GNCCI Urges Government to Prioritise PPPs Over Borrowing


 

The Ghana National Chamber of Commerce and Industry (GNCCI) has urged the government to expand its use of public–private partnerships (PPPs) as an alternative to borrowing to finance national development.

GNCCI President, Mr. Stephane Miezan, said the government should actively consider partnerships with domestic private sector investors to reduce reliance on debt.

He made the remarks at the sixth edition of the Chamber National Dialogue Series held in Accra. The Dialogue Series provides a platform for policymakers, industry leaders, academics, and experts to exchange views on major national issues. This edition focused on the 2026 National Budget—its policy direction, orientation, and implications for private sector growth.

Mr. Miezan called on the government to ensure effective implementation of the 2026 Budget, stressing that many well-designed policies in past budgets had remained unexecuted.

He also urged government to reconsider plans to re-enter the domestic bond market, noting that even a cautious borrowing approach could lead the country back into debt distress.

“We believe it is too early in the day to start accruing debt,” he cautioned.

He explained that the 2026 Budget aims to consolidate macroeconomic gains made in 2025, reinforce fiscal discipline, and stimulate inclusive growth, anchored on three pillars: macroeconomic consolidation, expanded growth and job creation, and enhanced social and security investments. These commitments, he said, offer opportunities for businesses but also demand vigilance and sustained advocacy.

GNCCI, he emphasised, remains committed to promoting a business-friendly environment that reduces operational costs, improves productive capacity, strengthens institutions, and opens new markets under the AfCFTA and beyond.

“We remain committed to working collaboratively with all stakeholders to ensure that national policies translate into tangible outcomes for Ghanaian enterprises,” he added.

Economist Professor Patrick Opoku Asuming projected a more favourable business environment in 2026, citing planned VAT reforms, improved macroeconomic targets, and a stronger commitment to fiscal discipline.
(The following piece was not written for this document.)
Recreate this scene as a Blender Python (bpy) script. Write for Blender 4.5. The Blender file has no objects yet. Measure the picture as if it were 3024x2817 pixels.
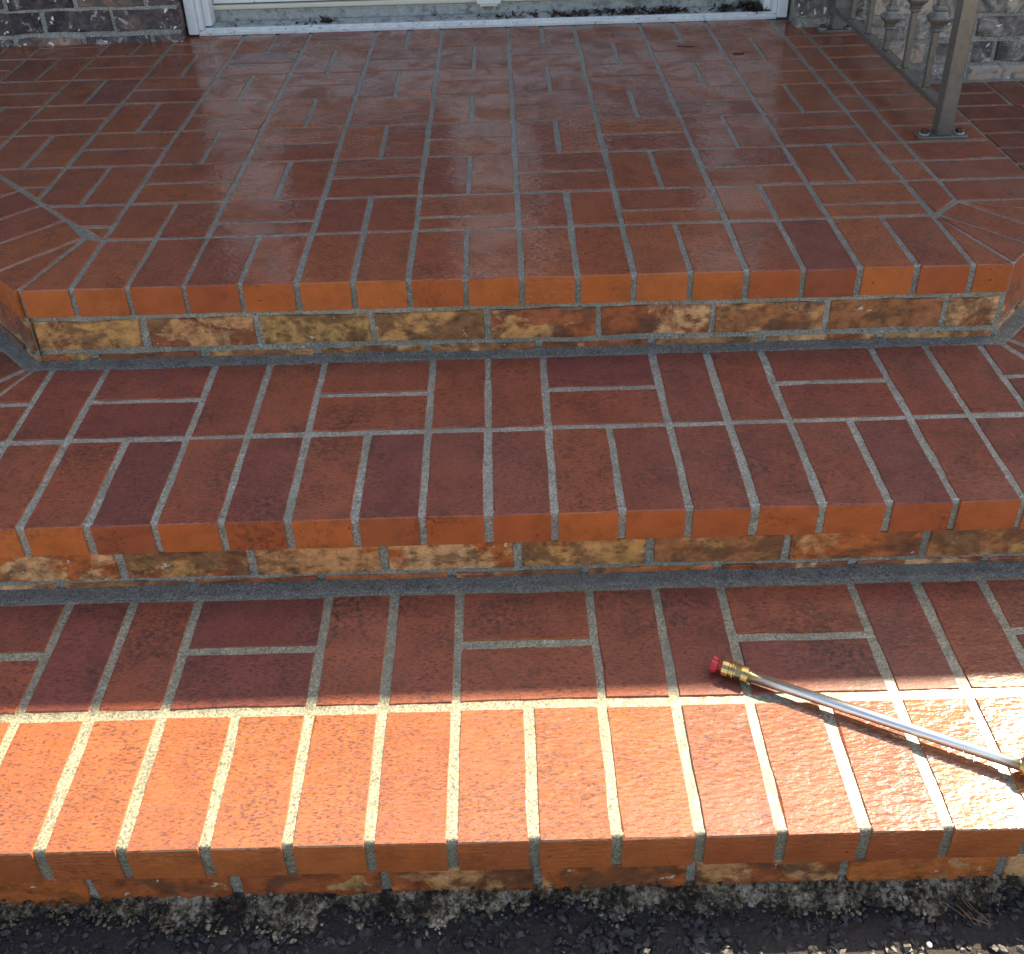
import bpy, math, random
import numpy as np
from mathutils import Vector, Matrix

random.seed(7); rng = np.random.default_rng(7)
R = math.radians
scene = bpy.context.scene
COL = scene.collection

# ------------------------------------------------------------------ camera
cam_d = bpy.data.cameras.new('camera'); cam = bpy.data.objects.new('camera', cam_d); COL.objects.link(cam)
cam.location = (0.8893, -1.5966, 0.9200)
cam.rotation_euler = (1.0336, 0.0246, -0.0191)
cam_d.sensor_fit = 'HORIZONTAL'; cam_d.sensor_width = 36.0
cam_d.lens = 36.0 * 3028.86 / 3024.0
cam_d.shift_y = -(1408.5 - 864.6) / 3024.0
cam_d.clip_start = 0.02; cam_d.clip_end = 500
scene.camera = cam

# ------------------------------------------------------------------ light
SUN = Vector((0.59, 0.60, 1.0)).normalized()          # direction towards the sun: over the house, from the right
EL = math.asin(SUN.z); AZ = math.atan2(SUN.x, SUN.y)
world = bpy.data.worlds.new('World'); scene.world = world; world.use_nodes = True
wn = world.node_tree; wn.nodes.clear()
sky = wn.nodes.new('ShaderNodeTexSky'); sky.sky_type = 'NISHITA'; sky.sun_disc = False
sky.sun_elevation = EL; sky.sun_rotation = AZ; sky.dust_density = 2.0; sky.air_density = 1.0; sky.ozone_density = 1.0
bg = wn.nodes.new('ShaderNodeBackground'); bg.inputs[1].default_value = 0.105
wo = wn.nodes.new('ShaderNodeOutputWorld')
wn.links.new(sky.outputs[0], bg.inputs[0]); wn.links.new(bg.outputs[0], wo.inputs[0])
sd = bpy.data.lights.new('sun', 'SUN'); sd.energy = 5.0; sd.angle = R(0.36); sd.color = (1.0, 0.90, 0.70)
so = bpy.data.objects.new('sun', sd); COL.objects.link(so)
so.rotation_euler = SUN.to_track_quat('Z', 'Y').to_euler(); so.location = (4, 4, 6)
scene.view_settings.view_transform = 'Standard'; scene.view_settings.look = 'None'
scene.view_settings.gamma = 1.0; scene.view_settings.exposure = 1.70
scene.view_settings.use_curve_mapping = False
scene.view_settings.use_white_balance = True
scene.view_settings.white_balance_temperature = 7300; scene.view_settings.white_balance_tint = 10
scene.render.engine = 'CYCLES'
scene.cycles.max_bounces = 6; scene.cycles.diffuse_bounces = 4; scene.cycles.glossy_bounces = 3; scene.cycles.transmission_bounces = 2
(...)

He noted that the government’s intention to manage expenditure carefully while achieving a primary balance is likely to boost business confidence.

He said the measures signal a deliberate effort to stabilise the economy after a turbulent period, adding that government plans to reactivate key flagship programmes suggest a shift away from the tight fiscal conditions experienced this year.

“There seems to be an attempt to move the handbrake a little to get the economy moving,” he remarked, predicting that businesses will welcome this renewed growth focus.

Mr. Yaw Appiah Lartey, Partner for Strategy & Partnerships at Deloitte Ghana, described the 2026 Budget as a strategic effort by government to stimulate growth following a year of stabilisation. He noted that much of 2025 was dedicated to correcting overspending from the previous year and meeting IMF-guided macroeconomic targets.

He highlighted the government’s plan to significantly increase capital expenditure—from a projected 36 percent in 2025 to nearly GH¢60 billion in 2026—as evidence of a renewed focus on infrastructure and growth-oriented investments, including major allocations for the Big Push initiative and other strategic projects.

However, Mr. Lartey cautioned that this ambitious infrastructure agenda must not be financed through expensive borrowing, which has historically worsened Ghana’s debt situation.